Join our community of smart investors

Seven days: 29 September 2017

Our take on the most important business stories of the past week
September 28, 2017

Nationalisation part II

Leading figures in the Labour party made a swathe of pledges at its party conference in Brighton, including nationalising assets developed under private finance initiative. Some of the policy statements were a repeat of those made during this year’s general election campaign, including re-nationalising utilities such as the water companies. Leader Jeremy Corbyn promised to introduce controls on private rents in his conference speech, citing their existence in cities across the globe. Meanwhile, shadow chancellor John McDonnell said Labour would cap the total cost of credit for credit cards if elected.

 

Dyson joins party

Building electric car

Dyson’s eponymously-named founder and chief executive Sir James has announced plans to invest £2bn in developing a “radical” electric car. The engineering company said 400 staff had been working on the project for the past two years at its Wiltshire headquarters. The vehicle is due for launch in 2020. Around half the funds have been earmarked for developing a solid-state battery to power the car.

 

 

Carillion’s salvation?

Potential takeover

Shares in Carillion (CLLN) rose by as much as 20 per cent on the day reports surfaced of a potential takeover offer. An unnamed construction company based in the Middle East is close to making an offer for the troubled support services group, according to reports by CityAM. Carillion declined to comment on the reports. Shares in the group lost three-quarters of their value in July, after management revealed a serious deterioration in cash flows, a jump in net debt and the suspension of the dividend. Any takeover is likely to be complicated by its £650m pension deficit – more than double Carillion’s market capitalisation.

 

Brent riding high

Turkish threats

Brent Crude hit its highest level in more than two years, with prices benefiting from increased Chinese demand and Turkish threats to disrupt oil flows from Iraq’s Kurdistan region. The price of Brent hit almost $60 a barrel – its highest point since July 2015 – after Turkey said it could cut off a pipeline that carries oil from Iraq. Opec, Russia and some other oil-producing countries have cut production by about 1.8m barrels a day since the start of the year, helping boost prices 15 per cent during the past quarter.

 

Cash-strapped DX

Property sold

Beleaguered postal delivery group DX (DX.) has been trying to get its financing in order to fund its recovery plan. It entered an agreement with ChanceryGate to sell and lease back certain freehold properties for £4.5m. It has also agreed a £2m unsecured loan with a fund controlled by major shareholder Gatemore Capital Management. The proceeds of the sale and loan will be used to repay its £5.8m term loan from HSBC. Management said the group is in discussions with its larger shareholders regarding a broader refinancing, necessary because its funding requirements exceed its existing resources.

 

Holiday confusion

More cancellations

Ryanair (RYA) announced that it will fly 25 fewer aircraft from November this year and a further 10 fewer from April next year, as part of its effort to reduce the risk of further flight cancellations.
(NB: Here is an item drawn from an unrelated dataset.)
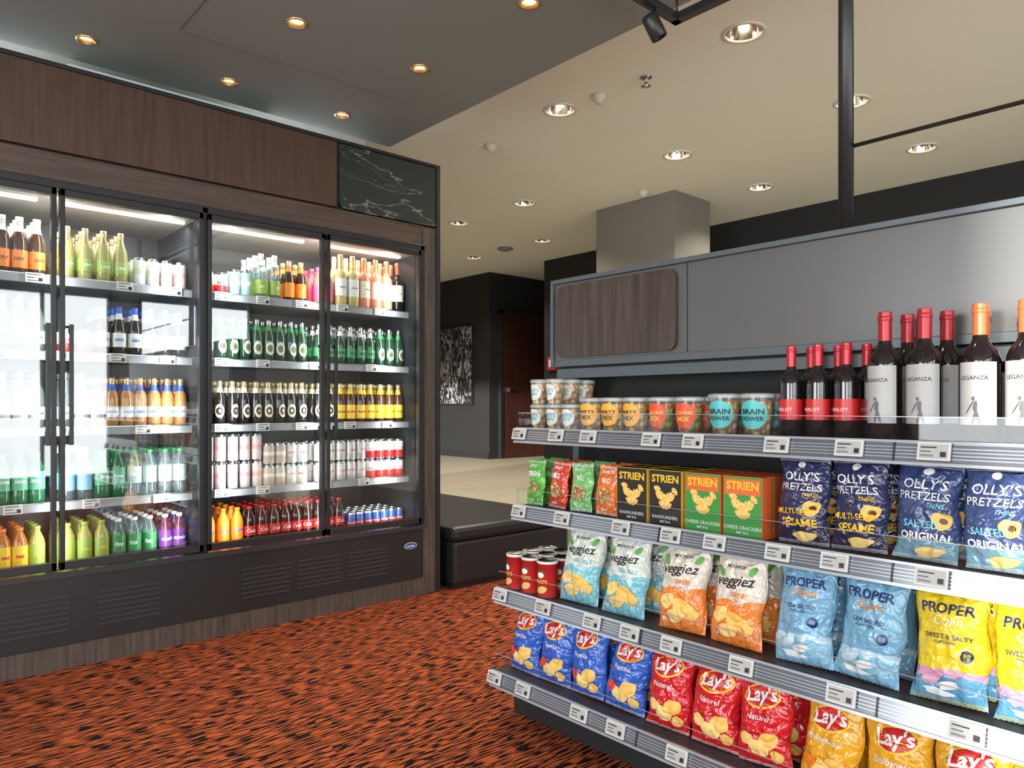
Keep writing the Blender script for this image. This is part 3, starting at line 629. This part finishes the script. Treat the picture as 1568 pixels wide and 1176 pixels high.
BG['popb']=[pop('blue_popcorn_bag%d'%i,(.17,.37,.53),(.25,.5,.65),'SEA SALTED',i,NAVY,ORG,(.45,.6,.68)) for i in range(3)]
BG['popy']=[pop('yellow_popcorn_bag%d'%i,(.8,.58,.02),(.12,.35,.55),'SWEET & SALTY',i+5,NAVY,WHITE,(.7,.35,.5)) for i in range(3)]
def pret(n,base,low,t1,t2,seed,acc):
    return make_bag(n,.142,.235,.08,bagmat(n+'_film',[(0,low),(.22,base),(.26,base)],.235,wob=.03),WHITE,
     [('d',0,.9,.08,.06,WHITE,0),('t',"OLLY'S",0,.77,.23,WHITE,.01),('t','PRETZELS',0,.65,.19,WHITE,.005),('t','THINS',.2,.56,.1,acc,.02,.3),('d',.27,.42,.15,.14,CHIP,.3,.1),('d',.3,.42,.06,.05,BRN,0),('t',t1,-.05,.37,.16,acc,.02),('t',t2,.03,.25,.2,WHITE if acc!=YEL else YEL,.03),('d',.1,.1,.22,.09,CHIP2,.1,.1)],seed)
BG['pret1']=[pret('sesame_pretzel_bag%d'%i,(.03,.035,.10),(.02,.025,.06),'MULTI-SEED','SESAME',i,YEL) for i in range(2)]
BG['pret2']=[pret('salted_pretzel_bag%d'%i,(.04,.065,.17),(.18,.36,.45),'SALTED','ORIGINAL',i+2,mat('cyan_print',(.2,.6,.7),.4)) for i in range(2)]
def small(n,base,t1,seed,nc):
    return make_bag(n,.098,.17,.045,bagmat(n+'_film',[(0,base),(.5,base)],.17),WHITE,
     [('t','SNACK',0,.86,.16,WHITE,.02),('t',t1,0,.68,.24,WHITE,.03),('d',0,.38,.3,.26,nc,0,.06),('t','nuts',0,.12,.15,WHITE)],seed)
NG=nutsmat('pea_snack',[(.45,.5,.12),(.55,.6,.2),(.35,.3,.08)],90); NO=nutsmat('nut_snack',[(.7,.4,.15),(.8,.55,.25),(.5,.25,.1)],90)
BG['sg']=[small('green_snack',(.1,.42,.05),'GREEN',1,NG)]; BG['sr']=[small('red_snack',(.62,.05,.02),'BBQ',2,NO)]; BG['so']=[small('orange_snack',(.78,.18,.03),'BIG',3,NO)]
BG['sg2']=[small('lightgreen_snack',(.2,.5,.16),'BIG',4,NO)]
def put(name,key,X,Y,Z,yaw=0,lean=8,i=0,roll=0):
    me=BG[key][i%len(BG[key])]
    return inst(name,me,None,(X,Y,Z+abs(math.sin(math.radians(roll)))*.07),(math.radians(-lean),math.radians(roll),math.radians(-90+yaw)))
rz=random.uniform
Z4=.175+.019; Z3=.468+.019; Z2=.76+.019; Z1=1.043+.019
for n,(k,ys,nm) in enumerate((('blue',[1.922,1.770,1.618,1.466],'paprika_chip_bag'),('red',[1.300,1.144,.988],'salted_chip_bag'),('yel',[.82,.66,.50,.34,.18],'bolognese_chip_bag'))):
    for i,y in enumerate(ys):
        put(nm,k,1.785,y,Z4,yaw=rz(-7,7),lean=rz(10,15),i=i,roll=rz(-4,4) if i else 0)
        put(nm,k,1.88,y,Z4,yaw=rz(-4,4),lean=rz(9,12),i=i+1)
        put(nm,k,1.97,y,Z4,yaw=rz(-4,4),lean=rz(9,12),i=i)
for k,ys,nm in(('vegb',[1.675,1.48],'sea_salt_veggie_chip_bag'),('vego',[1.265,1.085],'sweet_veggie_chip_bag'),('popb',[.892,.735],'salted_popcorn_bag'),('popy',[.555,.395,.235],'sweet_popcorn_bag')):
    for i,y in enumerate(ys):
        put(nm,k,1.80,y,Z3,yaw=rz(-6,6),lean=rz(11,15),i=i,roll=rz(-3,3))
        put(nm,k,1.89,y-(.03 if k=='vegb' else .002),Z3,yaw=rz(-4,4),lean=rz(10,12),i=i+1)
        put(nm,k,1.98,y,Z3,yaw=rz(-3,3),lean=rz(10,12),i=i+2)
for k,y,nm in(('sg',1.955,'green_snack_bag'),('sr',1.84,'chilli_snack_bag'),('sg2',1.725,'nut_snack_bag'),('so',1.612,'orange_snack_bag')):
    put(nm,k,1.87,y,Z2,yaw=rz(-7,7),lean=7,roll=rz(-2,2)); put(nm,k,1.93,y-.0,Z2,lean=6); put(nm,k,1.985,y-.0,Z2,lean=6)
for i,(k,y) in enumerate((('pret1',.935),('pret1',.785),('pret2',.635),('pret2',.485),('pret2',.335),('pret1',.185))):
    put('pretzel_bag',k,1.885,y,Z2,yaw=rz(-7,7),lean=rz(5,9),i=i,roll=rz(-2,2)); put('pretzel_bag',k,1.98,y-.01,Z2,yaw=rz(-4,4),lean=6,i=i+1)
# boxes
def cracker(n,main,top,side,seed):
    W,H,Dp=.122,.172,.055; b=MB(); b.box(-W/2,W/2,-Dp/2,Dp/2,0,H,side)
    f=lambda o=0:(lambda x,z:(x,-Dp/2-.0006-o,z))
    b.patch(f(),-W/2+.0015,W/2-.0015,.0015,H-.0015,main,1,1); b.patch(f(.0004),-W/2+.006,W/2-.006,.12,H-.008,top,1,1)
    b.text(f(.0008),'STRIEN',0,.146,.05,YEL,.03,maxw=.1)
    for cx,cz,r,rt in((-.022,.088,.022,.5),(.022,.084,.023,-.4),(0,.060,.024,.1),(.03,.108,.014,.8),(-.03,.11,.014,.2)):
        for q in range(5):
            a=rt+(q-2)*.42; b.disc(f(.0010+q*.0001),cx+r*.7*math.sin(a),cz+r*.7*math.cos(a)-r*.3,r*.28,r*.62,CHIP2 if q%2 else CHIP,rot=-a,wob=.03)
    b.text(f(.0008),'CHEESE CRACKERS' if seed else 'KAASVLINDERS',0,.028,.014,WHITE,.005)
    b.text(f(.0008),'NET 75 G',.0,.014,.009,WHITE)
    b.patch(lambda x,z:(x,z,H+.0005),-W/2+.003,W/2-.003,-Dp/2+.003,Dp/2-.003,top,1,1)
    return b.mesh(n)
OB=mat('orange_card',(.72,.13,.03),.45); GC=mat('green_card',(.04,.27,.05),.45); BC=mat('black_card',(.02,.018,.016),.45)
bx=[cracker('black_cracker_box',BC,BC,YEL,0),cracker('green_cracker_box',GC,OB,OB,1)]
for i,(k,y) in enumerate(((0,1.485),(0,1.355),(1,1.222),(1,1.092))):
    for r in range(3): inst('cracker_box',bx[k],None,(1.875+.063*r,y,Z2),(0,0,math.radians(-90)+rz(-.02,.02)))
def tube():
    b=MB(); r=.036;h=.118; b.lathe([(0,0),(r,0),(r,.004),(r,h),(r*1.04,h),(r*1.04,h+.008),(r*.98,h+.009),(r*.95,h+.005),(0,h+.005)],[SILV,SILV,RED,OFFW,OFFW,OFFW,SILV,SILV],24)
    c=cyl(r); b.disc(c(.001),0,.085,.018,.014,BRN); b.disc(c(.0014),0,.08,.013,.01,WHITE); b.text(c(.0016),'CRISPS',0,.058,.02,YEL,.03,maxw=.05); b.disc(c(.0012),.004,.03,.02,.012,CHIP2,rot=.3)
    return b.mesh('crisp_tube')
tb=tube()
for x in(1.785,1.865,1.945):
    for y in(1.965,1.885,1.805):
        inst('crisp_tube',tb,None,(x,y,Z3),(0,0,math.radians(-90)+rz(-.3,.3)))
# deli cups
def cup(n,nut,lab,t1,tcol,s=1):
    b=MB(); r0,r1,h=.034*s,.042*s,.1*s
    P=[(r0,.002),(r1,h)]
    b.lathe(P,glassmat('cup_plastic',(.97,.98,.98),.04,.04),24)
    b.lathe([(r1,h-.004),(r1*1.06,h-.002),(r1*1.06,h+.004),(r1*.98,h+.01),(r1*.9,h+.006),(0,h+.006)],glassmat('cup_lid',(.93,.95,.96),.08,.35),24)
    b.lathe([(0,.003),(r0-.003,.003),(r1-.005,h*.86),(r1*.5,h*.93),(0,h*.9)],nut,24)
    f=lambda o=0:(lambda x,z:((r0+(r1-r0)*z/h+.001+o)*math.sin(x/r0),-(r0+(r1-r0)*z/h+.001+o)*math.cos(x/r0),z))
    b.disc(f(),0,.055*s,.034*s,.036*s,lab); b.text(f(.0008),t1[0],0,.063*s,.02*s,tcol,.02,maxw=.05*s); b.text(f(.0008),t1[1],0,.045*s,.02*s,tcol,.02,maxw=.05*s)
    return b.mesh(n)
NB=nutsmat('mixed_nuts',[(.6,.33,.12),(.75,.5,.2),(.4,.18,.07),(.8,.62,.38)]); NW=nutsmat('wasabi_mix',[(.35,.48,.08),(.65,.12,.04),(.75,.5,.2),(.25,.4,.06)]); NC=nutsmat('cashews',[(.8,.58,.3),(.8,.62,.38),(.7,.45,.22)])
OY=mat('orange_yellow_label',(.85,.4,.03),.4)
cu=[cup('cashew_cup',NC,OFFW,('NUTS','pure'),TEAL,.83),cup('party_cup',NB,OY,('PARTY','MIX'),INK,1.05),cup('wasabi_cup',NW,mat('redorange',(.75,.08,.03),.4),('WASABI','MIX'),YEL,1.05),cup('brain_cup',NB,mat('teal_label',(.08,.5,.5),.4),('BRAIN','POWER'),INK,1.13)]
def nutcup(k,x,y,dz=0): inst('nut_snack_cup',cu[k],None,(x,y,Z1+dz),(0,0,math.radians(-90)+rz(-.2,.2)))
for x in(1.885,1.965,2.045):
    for y in(1.945,1.865): nutcup(0,x,y); nutcup(0,x,y,.091)
    nutcup(0,x,1.785)
for x in(1.89,1.985):
    for y in(1.69,1.595,1.50): nutcup(1,x,y)
    for y in(1.395,1.295): nutcup(2,x,y)
for x in(1.90,2.005):
    for y in(1.18,1.075): nutcup(3,x,y)
WG=mat('wine_glass_dark',(.012,.008,.009),.06,coat=.8)
CAPR=mat('red_capsule',(.5,.02,.03),.3,.2); CAPD=mat('burgundy_capsule',(.42,.02,.03),.3,.2); CAPO=mat('orange_capsule',(.75,.2,.06),.3,.2)
mer=wine('small_wine_bottle',WG,RED,CAPR,r=.031,h=.25,text='MERLOT',tc=WHITE,lz=(.05,.105),full=True,tsize=.014)
leg=wine('wine_bottle',WG,mat('wine_label',(.42,.42,.41),.5),CAPD,r=.0385,h=.318,text='LEGANZA',tc=INK,lz=(.045,.185),tsize=.013,fig=True)
leo=wine('wine_bottle_o',WG,mat('wine_label2',(.5,.5,.48),.5),CAPO,r=.0385,h=.318,text='LEGANZA',tc=INK,lz=(.045,.185),tsize=.013,fig=True)
for r,x in enumerate((1.9,1.975)):
    for y in(.975,.9,.825): inst('red_wine_bottle',mer,None,(x,y-.02*r,Z1),(0,0,math.radians(-90-12)+rz(-.15,.15)))
for r,x in enumerate((1.885,1.975)):
    for i,y in enumerate((.725,.635)): inst('red_wine_bottle',leg,None,(x,y-.02*r,Z1),(0,0,math.radians(-90-12)+rz(-.15,.15)))
    for i,y in enumerate((.52,.432,.34,.245,.15)): inst('red_wine_bottle',leo,None,(x,y+.02*r,Z1),(0,0,math.radians(-90-12)+rz(-.15,.15)))
# ---------------------------------------------------------------- camera
cam=bpy.data.cameras.new('cam'); cam.sensor_width=36; cam.lens=36*1118/1568; cam.shift_y=33/1568; cam.clip_start=.05
co=bpy.data.objects.new('camera',cam); COL.objects.link(co); co.location=(0,0,1.15); co.rotation_euler=(math.radians(90),0,math.radians(-41.9))
S.camera=co
S.view_settings.view_transform='Standard'
S.view_settings.exposure=0.4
This slower growth will mean it will now have more spare aircraft and crews across its bases this winter. Management is planning to be more diligent in planning pilot holidays ahead of time, and is so confident that no more flights will be dropped that a number of low-fare seats will be offered in the winter. Less than 1 per cent of the 50m Ryanair passengers carried during the winter season will be affected, and those that are have already been notified. 

 

Bye bye Mr Austerity

Schaeuble to depart

German finance minister Wolfgang Schaeuble was reported to be leaving his position, just days after chancellor Angela Merkel won a fourth term in the national elections. Mr Schaeuble has been an advocate of austerity within the eurozone, becoming a contentious figure in Greece for pressuring the government to make public spending cuts as the price of the country’s bailout. He will become president of the Bundestag, a role likely to be much harder after the right-wing Alternative for Germany party won 13 per cent of the vote and 94 parliamentary seats.